Shostack + Friends Blog

 

On Legitimacy (After the Election)

Additional thoughts on the subject.

Before the election, I wrote about legitimacy. In that, I said 'The second function of democracy is to convince everyone that it produces legitimate and correct choices.'

There are two important things worth watching. First, President Trump is attempting to cast doubt on an election in which he was thoroughly rejected by voters. Second, we spent the better part of a week wondering who was going to win the election. Both are worth some noticing and reflection.

First, the current gap is 5 million votes (out of 140 or so million cast). There are no credible reports of large scale fraud. There's no way enough votes were miscounted to lead to a change in the result. President Trump and his allies are engaged in a reprehensible assault on our democracy.

Second, the country was on pins and needles over the winner of the election even after Joe Biden had a clear lead of millions of votes. Setting aside politics and history for a moment, if I told you about an election system in which half the time the eventual winner got fewer total votes than the loser, would you think that a fair system for deriving legitimacy?

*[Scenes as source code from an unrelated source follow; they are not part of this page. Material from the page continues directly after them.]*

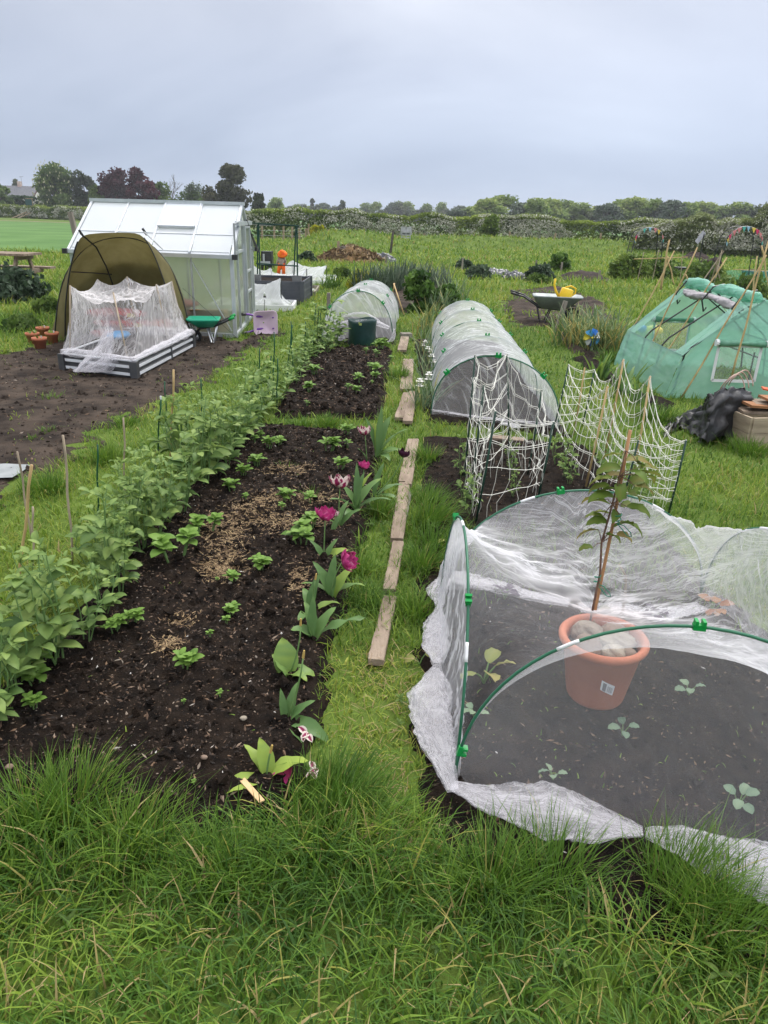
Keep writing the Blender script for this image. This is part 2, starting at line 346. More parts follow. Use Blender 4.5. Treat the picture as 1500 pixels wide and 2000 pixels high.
def soil(name, poly, res, hgt, clod, mat, edge=0.12, seed=0, ragged=0.06):
    xs = [p[0] for p in poly]; ys = [p[1] for p in poly]
    X, Y = np.meshgrid(np.arange(min(xs)-0.1, max(xs)+0.1, res), np.arange(min(ys)-0.1, max(ys)+0.1, res), indexing='xy')
    d = dpoly(X, Y, poly) + ragged*2*(fbm(X*6, Y*6, seed+40, 3)-0.5)
    k = sstep(-0.02, edge, d)
    f1 = min(13, .17/res); f2 = min(30, .38/res); q1 = .62
    z = hgt*k*(0.7+0.6*fbm(X*1.6, Y*1.6, seed)) + clod*q1*(fbm(X*f1, Y*f1, seed+1, 2, 0.6)-0.4)*k + 0.5*clod*np.maximum(0, vn(X*f2, Y*f2, seed+6)-0.6)*2*k+0.7*clod*(fbm(X*3.7+2*fbm(X*2,Y*2,seed), Y*3.7, seed+3, 2)-0.5)*k + 0.006
    z = np.where(d < -0.01, -0.03+0.03*np.clip((d+0.05)/0.04, 0, 1), z) + zt(X, Y)
    b = B(); n, m = X.shape; I = np.arange(n*m).reshape(n, m); keep = (d > -0.08)
    fk = keep[:-1, :-1] | keep[1:, 1:]
    F = np.stack([I[:-1, :-1][fk], I[:-1, 1:][fk], I[1:, 1:][fk], I[1:, :-1][fk]], 1)
    b.add(np.stack([X, Y, z], -1).reshape(-1, 3), F)
    return struct(b.build(name, mat, smooth=True))
def bedz(x, y): return 0.03
# ground sheet: fine near by, coarse to the horizon
gx = np.concatenate([-np.geomspace(1500, 42, 26), np.linspace(-40, 44, 85), np.geomspace(46, 1500, 26)])
gy = np.concatenate([[-60, -20, -5], np.linspace(0, 62, 94), np.geomspace(63, 1600, 34)])
X, Y = np.meshgrid(gx, gy); Z = zt(X, Y)
b = B(); sheet(b, np.stack([X, Y, Z], -1)); struct(b.build('ground', GROUND, smooth=True))
b = B(); fx, fy = np.meshgrid(np.linspace(0, 1, 20), np.linspace(0, 1, 30))
c0, c1, c2, c3 = Vector((-9.0, 31, 0)), Vector((-60, 29, 0)), Vector((-190, 138, 0)), Vector((-13.5, 96, 0))
P_ = np.array([[c0.lerp(c1, a).lerp(c3.lerp(c2, a), q) for a in fx[0]] for q in fy[:, 0]]); P_[..., 2] += 0.08
sheet(b, P_); struct(b.build('crop_field', CROP))
b = B(); sheet(b, np.array([[(-60, 150, 0.1), (90, 150, 0.1)], [(-90, 300, 0.5), (140, 300, 0.5)]])); struct(b.build('far_field', CROP))
TRACK = M('sandy_track', (0.22, 0.18, 0.11), (0.12, 0.13, 0.05), vs=0.4)
b = B(); sheet(b, np.array([[(-200, 143, 0.09), (-14, 98, 0.09)], [(-200, 147, 0.09), (-14, 101.5, 0.09)]])); struct(b.build('field_path', TRACK))
soil('soil_bed_front', bedA, 0.0125, 0.05, 0.05, SOILD, seed=1)
soil('soil_bed_middle', bedB, 0.02, 0.07, 0.06, SOILD, seed=2)
soil('soil_bed_tunnel', bedC, 0.05, 0.05, 0.04, SOILD, seed=3)
soil('soil_bed_canes', bedG, 0.07, 0.05, 0.06, SOILT, seed=4)
soil('soil_bed_netted', bedD, 0.014, 0.025, 0.026, SOILD, seed=5)
soil('soil_bed_hooped', bedF, 0.03, 0.03, 0.04, SOILD, seed=6)
soil('bare_yard', yard, 0.025, 0.012, 0.022, SOILT, edge=0.25, seed=7, ragged=0.35)
soil('weedy_patch', weedy, 0.06, 0.03, 0.05, SOILT, edge=0.3, seed=8, ragged=0.3)
soil('soil_strip', strip, 0.03, 0.03, 0.05, SOILD, seed=9)
soil('garlic_bed', garlic, 0.03, 0.03, 0.05, SOILT, seed=10)
# crumbs, chips and small stones lying on the soil
CHIP = M('chips', (0, 0, 0), tint=True, rough=0.8, ramp=[(0, (0.015, 0.012, 0.01)), (0.35, (0.055, 0.034, 0.022)), (0.6, (0.16, 0.10, 0.06)), (0.8, (0.24, 0.20, 0.16)), (1, (0.5, 0.48, 0.45))])
def debris(name, poly, n, s0, s1, seed, zb=0.05, dark=0.5):
    g = np.random.default_rng(seed); xs = [p[0] for p in poly]; ys = [p[1] for p in poly]
    x = g.uniform(min(xs), max(xs), n*3); y = g.uniform(min(ys), max(ys), n*3); k = dpoly(x, y, poly) > 0.04; x = x[k][:n]; y = y[k][:n]; n = len(x)
    el = g.uniform(1, 4, n); s = g.uniform(s0, s1, n)*g.uniform(0.25, 1, n)**1.5
    dz = g.uniform(0.01, 0.02, n)
    C = np.stack([x, y, np.full(n, zb)+dz], -1); a = g.uniform(0, 2*math.pi, n); tl = g.normal(0, 0.35, n)
    e = np.stack([np.cos(a)*np.cos(tl), np.sin(a)*np.cos(tl), np.sin(tl)], -1); f = np.stack([-np.sin(a), np.cos(a), g.normal(0, 0.3, n)], -1); u = np.cross(e, f)
    A = e*(s*el/2)[:, None]; F_ = f*(s/2)[:, None]; U = u*(s*0.35)[:, None]
    V = np.stack([C-A, C+F_, C+A, C-F_, C+U*g.uniform(0.5, 1.5, n)[:, None], C-U], 1).reshape(-1, 3)
    base = np.arange(n)[:, None]*6; T = np.concatenate([base+np.array(t) for t in ((0, 1, 4), (1, 2, 4), (2, 3, 4), (3, 0, 4), (1, 0, 5), (2, 1, 5), (3, 2, 5), (0, 3, 5))])
    tt = np.clip(g.beta(1.1, 2.2, n)*(0.5+dark), 0, 1); tt[g.random(n) < 0.005] = 1.0
    b = B(); b.add(V, T, 0, np.repeat(tt, 6)); return b.build(name, CHIP)
from mathutils.bvhtree import BVHTree
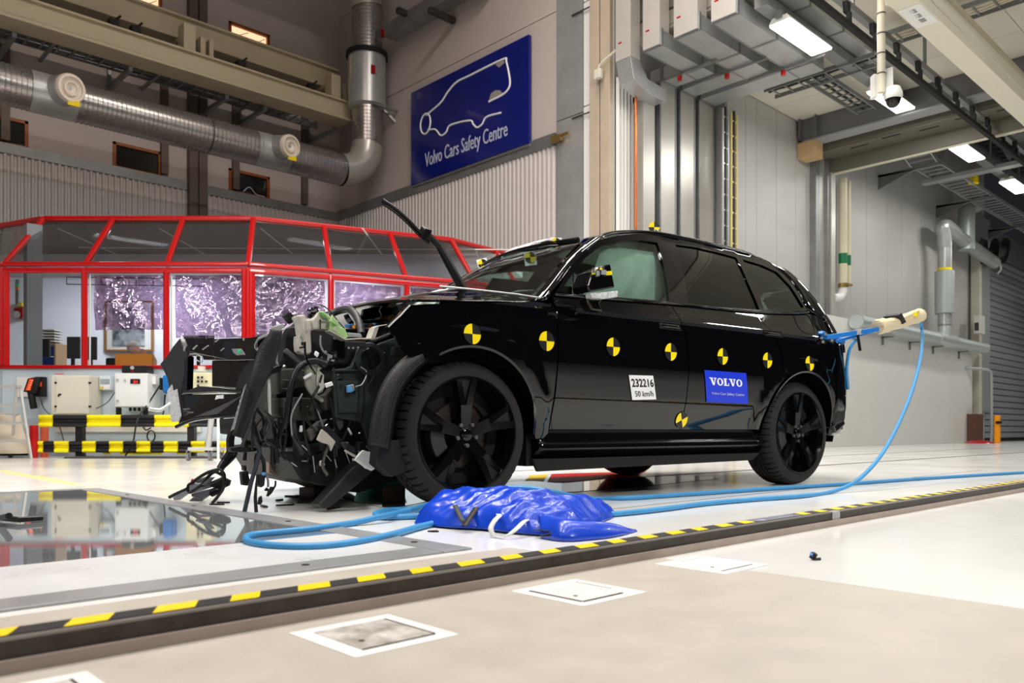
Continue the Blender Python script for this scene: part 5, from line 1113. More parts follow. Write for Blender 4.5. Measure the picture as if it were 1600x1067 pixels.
stext('', Q, .09, .87, .54, .78, stw, o, polys=slab_word()); stext('Volvo Cars Safety Centre', Q, .12, .9, .22, .33, stw, o, .012)
# ---- wheels
def make_wheel(name, c, yaw, steer_full=True):
    """c: centre of the outer face plane; axis along the car's side normal"""
    ax = -(WD*math.cos(yaw)+SD*math.sin(yaw)); fx = (SD*math.cos(yaw)-WD*math.sin(yaw))
    R_, WT = .375, .265; t = MB(); n = 320
    prof = [(.292, -.01), (.31, -.002), (.338, -.004), (.355, -.018), (.368, -.034), (.376, -.055)]
    tr_ = [(.379, -.07), (.379, -.098), (.365, -.1), (.365, -.108), (.379, -.11), (.38, -.128), (.365, -.13), (.365, -.138), (.38, -.14), (.379, -.158), (.365, -.16), (.365, -.168), (.379, -.17), (.379, -.2)]
    full = prof+tr_+[(.376, -.215), (.355, -.25), (.30, -.268), (.292, -.26)]
    u = fx; w_ = Z_
    ps = []
    for i in range(n):
        a = 2*math.pi*i/n; e = u*math.cos(a)+w_*math.sin(a)
        for j, (r, h) in enumerate(full):
            rr = r
            if 4 <= j <= 8 and i % 6 == 0: rr = r-.011
            if 9 <= j <= 18 and (i+j//4*2) % 6 == 0: rr = r-.010
            ps.append(c+ax*h+e*rr)
    k = len(full); t.add(ps, [(i*k+q, ((i+1) % n)*k+q, ((i+1) % n)*k+q+1, i*k+q+1) for i in range(n) for q in range(k-1)])
    wh = t.build(name, rubber, car, smooth=38)
    r_ = MB().lathe([(.293, -.012), (.297, -.003), (.288, -.003), (.282, -.02), (.268, -.06), (.262, -.24)], c, ax, 64); rim = r_.build('rim', gloss_b, wh, smooth=40)
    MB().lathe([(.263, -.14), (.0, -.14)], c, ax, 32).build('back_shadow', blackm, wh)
    MB().lathe([(.175, -.095), (.175, -.115), (.06, -.115), (.06, -.07), (.0, -.07)], c, ax, 40).build('brake_disc', mat('brake_iron', (70, 62, 58), .45, .7), wh, smooth=30)
    cal = MB()
    for a in [math.radians(150+i*10) for i in range(8)]: pass
    A0 = [math.radians(145+i*9) for i in range(9)]
    cal.add([c+ax*h+(fx*math.cos(a)+Z_*math.sin(a))*r for a in A0 for r, h in ((.115, -.05), (.2, -.05), (.2, -.12), (.115, -.12))], [(i*4+q, (i+1)*4+q, (i+1)*4+(q+1) % 4, i*4+(q+1) % 4) for i in range(8) for q in range(4)]+[(0, 1, 2, 3), (32, 33, 34, 35)])
    cal.build('brake_caliper', mat('caliper_grey', (62, 62, 64), .5, .3), wh, bevel=.008)
    for q in range(5):
        a = math.radians(90+72*q+2); e = fx*math.cos(a)+Z_*math.sin(a); f = fx*math.cos(a+math.pi/2)+Z_*math.sin(a+math.pi/2)
        sp = MB()
        def pt(r, x, h): return c+e*r+f*x+ax*h
        # stem then fork: outer faces raised, sides dropping back
        def strip_(pts):
            # pts: (r, x_left, x_right, h)
            m0 = []
            for r, xl, xr, h in pts: m0 += [pt(r, xl-.006, h-.045), pt(r, xl, h), pt(r, xr, h), pt(r, xr+.006, h-.045)]
            sp.add(m0, [(i*4+j, i*4+j+1, i*4+j+5, i*4+j+4) for i in range(len(pts)-1) for j in range(3)])
        strip_([(.03, -.03, .03, -.03), (.07, -.029, .029, -.028), (.15, -.034, .034, -.018)])
        strip_([(.15, -.034, .0, -.018), (.20, -.046, -.008, -.014), (.287, -.068, -.034, -.01)])
        strip_([(.15, .0, .034, -.02), (.20, .008, .04, -.024), (.287, .03, .058, -.016)])
        s_o = sp.build('spoke', gloss_b, wh, smooth=30)
        g = MB(); g.add([pt(r, x, h) for r, x, h in ((.16, -.004, -.03), (.16, .004, -.03), (.285, .034, -.022), (.285, -.036, -.022))], [(0, 1, 2, 3)]); g.build('spoke_web', rough_b, s_o)
        a2 = a+math.radians(36); e2 = fx*math.cos(a2)+Z_*math.sin(a2)
        MB().cyl(c+e2*.058-ax*.035, c+e2*.058-ax*.018, .011, n=6).build('wheel_bolt', mat('bolt_steel', (120, 120, 120), .35, .8), wh)
    MB().lathe([(0, -.014), (.026, -.015), (.034, -.022), (.036, -.04)], c, ax, 24).build('centre_cap', gloss_b, wh, smooth=40)
    return wh
make_wheel('wheel', cr(AF[0]+.0, .035, .379), math.radians(2)); make_wheel('wheel', cr(AR[0], .035, .379), 0)
def far_wheel(s):
    m_ = MB().lathe([(.2, 0), (.30, -.005), (.345, .01), (.37, .03), (.379, .06), (.379, .1), (.37, .103), (.37, .112), (.379, .115), (.379, .16), (.37, .163), (.37, .172), (.379, .175), (.379, .21), (.37, .245), (.30, .265), (.0, .25)], cr(s, 1.665, .379), WD, 60)
    w_ = m_.build('wheel', rubber, car, smooth=38); MB().lathe([(0, .02), (.2, .02), (.21, 0), (.25, -.002)], cr(s, 1.665, .379), WD, 30).build('rim', gloss_b, w_, smooth=40)
far_wheel(AF[0]-.0); far_wheel(AR[0])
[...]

What if I told you that 3/4 of the recent wins by one party were won with fewer votes than went to the other party's candidate? You probably would think that's also a rigged system. And both are accurate descriptions of the Electoral College.

In 2016, I wrote "the Electoral College exists for a reason. (See Federalist #68. But it did not ensure "that the office of President will never fall to the lot of any man who is not in an eminent degree endowed with the requisite qualifications," or prevent someone who only had "Talents for low intrigue, and the little arts of popularity," from becoming President. And so, having failed in its role as a backstop, what remains is a system that allocates the Presidency that's out of line with the popular vote. Over the last 25 years, the Democratic party candidate has won all but one popular vote total (George Bush won a majority of the popular cote in 2004. In 2000, Bush won with 543,816 votes less than Al Gore, and in 2016, Trump won with 2.8 million fewer votes than Hillary Clinton. (The pattern doesn't show before that.)

Maybe this is a statistical anomaly. If it is, then we can get through it. If not, if one party will regularly need 3-5 million more votes than the other to eke out victory, then our system of allocating legitimacy to wins is in trouble. I've written before about the National Popular Vote compact, and the chaos that ensued after Trump eked out a victory from behind.

Also, credible people can write that The Electoral College Is Not Broken. That's the argument from history that it's working precisely as designed. Other credible people can put forth the argument that a constitutional amendment is required.

There is, of course, a political argument that a divided government gives us checks and balances, but that system seems seriously out of whack.

Legitimacy is important, and if our institutions are not up to delivering it, we're going to have problems.